A sétima edição da Mostra Internacional de Teatro de São Paulo começou nesta Quinta, 05, com abertura e espetáculo no Auditório do Ibirapuera. A MITsp é um dos maiores festivais teatrais do país e programa não só espetáculos da cena internacional como também apresenta a curadores estrangeiros e público brasileiro espetáculos nacionais (na mostra paralela, a MITbr).
A abertura teve forte acento político e demarcou posição em um Brasil atravessado pela censura crescente às manifestações artísticas. A escolha da mestra e mestre de cerimônia já sinalizou isso. Renata Carvalho (atriz) e Gabriel Lodi (ator) ressaltaram a importância desta edição do festival, que conta com o maior número de pessoas trans já registrado em eventos do gênero. Eles e elas estão não só na programação de espetáculos como também nas atividades pedagógicas que acontecem até o próximo dia 15.

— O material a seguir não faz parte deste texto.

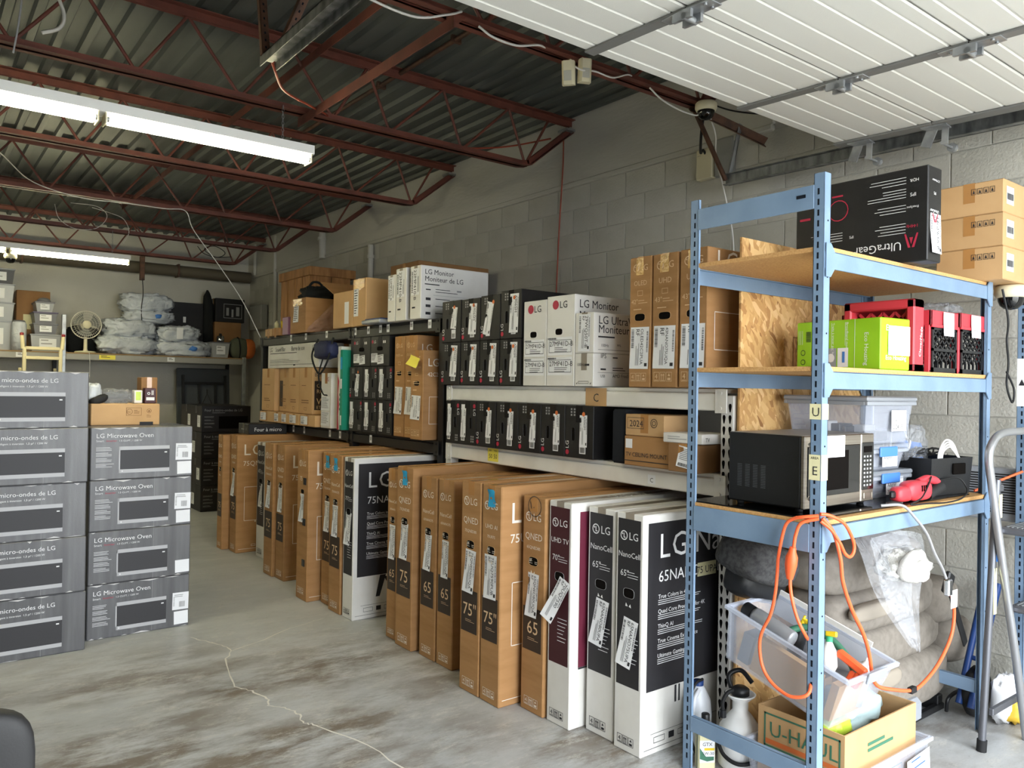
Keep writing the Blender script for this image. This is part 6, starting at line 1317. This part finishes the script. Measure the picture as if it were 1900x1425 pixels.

Os limites também foram demarcados. Lembrou-se que a mostra se lança hoje como espaço de singularidades e da pluralidade de vozes, mas ainda há campos para avançar quando se pensa na democratização do acesso e na ressignificação da cena a partir da perspectiva de mulheres, da população negra, LGBTQi e periférica. Falaremos em teatro popular – notou-se – somente quando os que historicamente estiveram fora do palco e da plateia forem assimilados.
Os discursos de saudação, puxados pelo produtor geral da Mostra, Guilherme Marques, avançaram no tom político. Falaram os representantes de alguns dos patrocinadores – o Diretor do Instituto Itaú Cultural, Eduardo Saron; o Diretor do Sesc São Paulo, Danilo Santos de Miranda; o Secretário Municipal de cultura, Alê Youssef, e ainda o produtor Celso Curi, em nome do Movimento Artigo 5º, que vem denunciando episódios de censura e organizando respostas. Foram recorrentes os chamados a favor da democracia e da liberdade de expressão contra a crescente onda obscurantista que tem avançado em tentativas de interdição das artes, da educação e da imprensa livres.
Multidão (Crowd) – fascínio e cansaço
O espetáculo de abertura da mostra, Multidão (Crowd), com coreografia da artista franco-austríaca Gisèle Vienne, impressionou pelo virtuosismo corporal dos atores-atrizes-bailarinos e bailarinas. A trupe, jovem, representa uma espécie de rave em um terreno abandonado. Ao som de hipnótica dance music, seus corpos conduzem pouco a pouco os espectadores à percepção de uma nova temporalidade. Se inicialmente nos angustiamos pela interminável trajetória dos movimentos em câmera lenta – que soa estranho a nós que vivemos no império do capital acelerado -, ao longo de uma hora e meia de espetáculo somos tragados por novas possibilidades rítmicas, como se fôssemos introduzidos a um transe religioso. Os corpos ora se movimentam em uma absorvente dinâmica compassada, ora se entregam a pequenas narrativas individuais, que nos revelam gestos a um só tempo violentos, eróticos, ternos.
No entanto, apesar da impressionante preparação física e da capacidade de seduzir pelo jogo rítmico, os corpos que se cansam nos cansam também, por não manterem a teatralidade acesa. O espetáculo joga com possibilidades de gestos mínimos em meio à multidão, mas ao fim da cena temos a impressão de que a repetição anula as individualidades, cuja potência se dilui. Ao fim e ao cabo, seria o cansaço um efeito intencionado? Conseguiriam aquelas individualidades realmente se afirmar em meio a uma dança ao mesmo tempo exuberante e trágica?
De qualquer modo, aqueles que se atraem e se repelem sugerem leituras para nossa própria existência. Na busca pelo prazer, ora nos deliciamos com os encontros, ora nos deparamos com a solidão em meio à celebração coletiva. Trata-se talvez da revelação da anomia diante do esfacelamento das subjetividades, um tema que vem dos modernos e chega ao paroxismo no tempo atual.